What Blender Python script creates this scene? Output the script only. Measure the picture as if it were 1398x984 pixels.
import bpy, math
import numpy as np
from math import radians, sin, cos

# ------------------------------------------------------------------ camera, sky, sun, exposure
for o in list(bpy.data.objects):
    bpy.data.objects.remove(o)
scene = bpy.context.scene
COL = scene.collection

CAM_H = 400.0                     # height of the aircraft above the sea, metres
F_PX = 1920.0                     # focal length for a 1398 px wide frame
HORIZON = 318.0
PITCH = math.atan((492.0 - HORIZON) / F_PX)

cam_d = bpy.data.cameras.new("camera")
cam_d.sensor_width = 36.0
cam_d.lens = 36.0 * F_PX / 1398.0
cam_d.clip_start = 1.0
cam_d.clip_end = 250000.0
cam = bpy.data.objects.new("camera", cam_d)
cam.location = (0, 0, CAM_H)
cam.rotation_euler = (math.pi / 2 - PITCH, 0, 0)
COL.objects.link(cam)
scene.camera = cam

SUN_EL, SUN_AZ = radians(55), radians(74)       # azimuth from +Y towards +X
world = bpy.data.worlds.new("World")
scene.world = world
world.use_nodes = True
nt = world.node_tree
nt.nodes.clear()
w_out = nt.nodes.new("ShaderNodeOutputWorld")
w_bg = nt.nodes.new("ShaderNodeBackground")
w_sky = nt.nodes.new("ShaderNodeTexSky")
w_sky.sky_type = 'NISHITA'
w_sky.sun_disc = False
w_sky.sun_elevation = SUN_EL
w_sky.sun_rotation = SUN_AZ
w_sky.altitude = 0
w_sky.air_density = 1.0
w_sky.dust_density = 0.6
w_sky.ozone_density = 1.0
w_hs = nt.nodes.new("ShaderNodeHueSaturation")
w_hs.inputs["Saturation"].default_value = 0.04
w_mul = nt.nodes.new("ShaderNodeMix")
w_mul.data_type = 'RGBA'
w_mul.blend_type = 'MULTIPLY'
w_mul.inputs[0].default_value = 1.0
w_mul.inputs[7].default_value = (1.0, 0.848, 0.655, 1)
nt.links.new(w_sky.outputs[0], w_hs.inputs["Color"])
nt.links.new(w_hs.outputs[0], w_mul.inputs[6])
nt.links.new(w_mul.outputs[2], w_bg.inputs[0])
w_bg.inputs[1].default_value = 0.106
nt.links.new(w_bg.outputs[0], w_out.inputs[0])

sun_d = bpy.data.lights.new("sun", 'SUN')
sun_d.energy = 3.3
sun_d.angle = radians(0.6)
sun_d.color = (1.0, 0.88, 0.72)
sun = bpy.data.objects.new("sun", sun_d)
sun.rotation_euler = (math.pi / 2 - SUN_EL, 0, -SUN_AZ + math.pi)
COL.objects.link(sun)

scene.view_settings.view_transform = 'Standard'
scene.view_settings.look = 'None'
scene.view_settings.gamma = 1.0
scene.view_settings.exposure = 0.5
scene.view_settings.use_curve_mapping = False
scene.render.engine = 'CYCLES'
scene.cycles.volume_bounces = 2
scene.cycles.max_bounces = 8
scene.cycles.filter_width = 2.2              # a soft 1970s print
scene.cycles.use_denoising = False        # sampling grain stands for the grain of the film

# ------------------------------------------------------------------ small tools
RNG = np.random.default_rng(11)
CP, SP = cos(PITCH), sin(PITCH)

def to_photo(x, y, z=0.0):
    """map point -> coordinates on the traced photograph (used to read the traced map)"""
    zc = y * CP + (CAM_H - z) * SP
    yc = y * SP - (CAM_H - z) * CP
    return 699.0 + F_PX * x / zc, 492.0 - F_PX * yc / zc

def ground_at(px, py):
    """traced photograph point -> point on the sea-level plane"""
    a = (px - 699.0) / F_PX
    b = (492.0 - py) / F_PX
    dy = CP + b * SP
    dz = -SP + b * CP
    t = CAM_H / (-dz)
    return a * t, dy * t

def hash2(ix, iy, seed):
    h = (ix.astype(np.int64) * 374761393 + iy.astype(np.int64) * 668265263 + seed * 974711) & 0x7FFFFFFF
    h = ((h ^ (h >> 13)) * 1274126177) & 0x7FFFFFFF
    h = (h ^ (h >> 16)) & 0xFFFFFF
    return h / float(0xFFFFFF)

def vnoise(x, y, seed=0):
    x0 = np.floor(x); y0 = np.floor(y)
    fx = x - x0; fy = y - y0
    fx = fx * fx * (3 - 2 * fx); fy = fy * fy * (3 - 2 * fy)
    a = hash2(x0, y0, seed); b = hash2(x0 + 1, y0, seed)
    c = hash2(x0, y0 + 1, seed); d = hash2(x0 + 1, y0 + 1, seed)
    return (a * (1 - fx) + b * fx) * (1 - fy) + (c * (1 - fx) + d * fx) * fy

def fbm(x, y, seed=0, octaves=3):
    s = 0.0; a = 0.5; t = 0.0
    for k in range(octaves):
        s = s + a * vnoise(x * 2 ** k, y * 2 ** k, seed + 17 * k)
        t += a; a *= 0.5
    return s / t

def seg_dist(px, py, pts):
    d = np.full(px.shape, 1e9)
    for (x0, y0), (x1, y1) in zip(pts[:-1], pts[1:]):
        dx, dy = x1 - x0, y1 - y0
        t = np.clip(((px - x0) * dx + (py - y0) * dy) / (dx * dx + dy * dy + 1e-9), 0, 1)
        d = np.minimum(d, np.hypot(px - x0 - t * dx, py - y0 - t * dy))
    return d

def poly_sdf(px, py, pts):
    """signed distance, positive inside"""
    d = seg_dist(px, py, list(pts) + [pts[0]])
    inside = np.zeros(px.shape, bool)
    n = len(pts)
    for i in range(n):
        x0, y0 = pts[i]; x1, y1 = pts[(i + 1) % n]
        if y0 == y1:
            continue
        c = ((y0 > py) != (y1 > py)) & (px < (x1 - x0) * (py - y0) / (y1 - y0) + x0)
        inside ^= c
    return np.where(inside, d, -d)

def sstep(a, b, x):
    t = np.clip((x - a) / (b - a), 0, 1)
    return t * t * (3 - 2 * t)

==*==

▶ [Challenge] Quote the data above verbatim from its first line to the line that includes "PITCH = math.atan((492.0 - HORIZON) / F_PX)", with both boundary lines retained.

▶ [Complete output]
What Blender Python script creates this scene? Output the script only. Measure the picture as if it were 1398x984 pixels.
import bpy, math
import numpy as np
from math import radians, sin, cos

# ------------------------------------------------------------------ camera, sky, sun, exposure
for o in list(bpy.data.objects):
    bpy.data.objects.remove(o)
scene = bpy.context.scene
COL = scene.collection

CAM_H = 400.0                     # height of the aircraft above the sea, metres
F_PX = 1920.0                     # focal length for a 1398 px wide frame
HORIZON = 318.0
PITCH = math.atan((492.0 - HORIZON) / F_PX)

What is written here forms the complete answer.